Title: Enhancing Ransomware Detection: A Windows API Min Max Relevance Refinement Approach
Description:
Ransomware constitutes a distinctive category of pernicious software that sequesters a user's digital assets by encryption, holding them hostage until a sum is extorted from the victim.
These incursions have escalated to become among the most prevalent and significant threats confronting both individuals and corporate entities.
In combatting this virulent program, dynamic analysis has been established as the favored detection modality.
Such analyses typically hinge on Windows API calls, the conduits through which programs requisition services from the operating system.
Yet, the superfluous and unrelated Windows API calls interjected by adversaries into the execution stream of suspect binaries precipitate an excessively noisy behavioral sequence, which impairs the performance of counter-ransomware mechanisms.
The research outlined herein introduces a novel non-signature-based detection paradigm that harnesses efficacious Windows API call sequences through supervised machine learning strategies.
An innovative Enhanced Min Max (EmRmR) filter technique is proposed, aiming to purge noisy features and isolate the most indicative feature subset that encapsulates the ransomware's true behavior.
The EmRmR method, diverging from the traditional Min Max approach, circumvents the superfluous calculations that are a hallmark of the conventional algorithms, thereby necessitating a reduced number of evaluations.
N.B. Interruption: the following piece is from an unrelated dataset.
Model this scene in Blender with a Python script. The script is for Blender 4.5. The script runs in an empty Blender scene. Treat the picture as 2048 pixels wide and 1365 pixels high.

Additionally, a refinement procedure has been integrated to contract the program's call trace volume by discarding those Windows API calls lacking a robust correlation with ransomware's pivotal behavior.
Subsequent to rigorous experimental analyses and juxtaposition with extant behavior-based detection methodologies, the proposed strategy has demonstrated its efficacy in differentiating ransomware behavior, delivering high detection precision alongside a diminution in false-positive occurrences.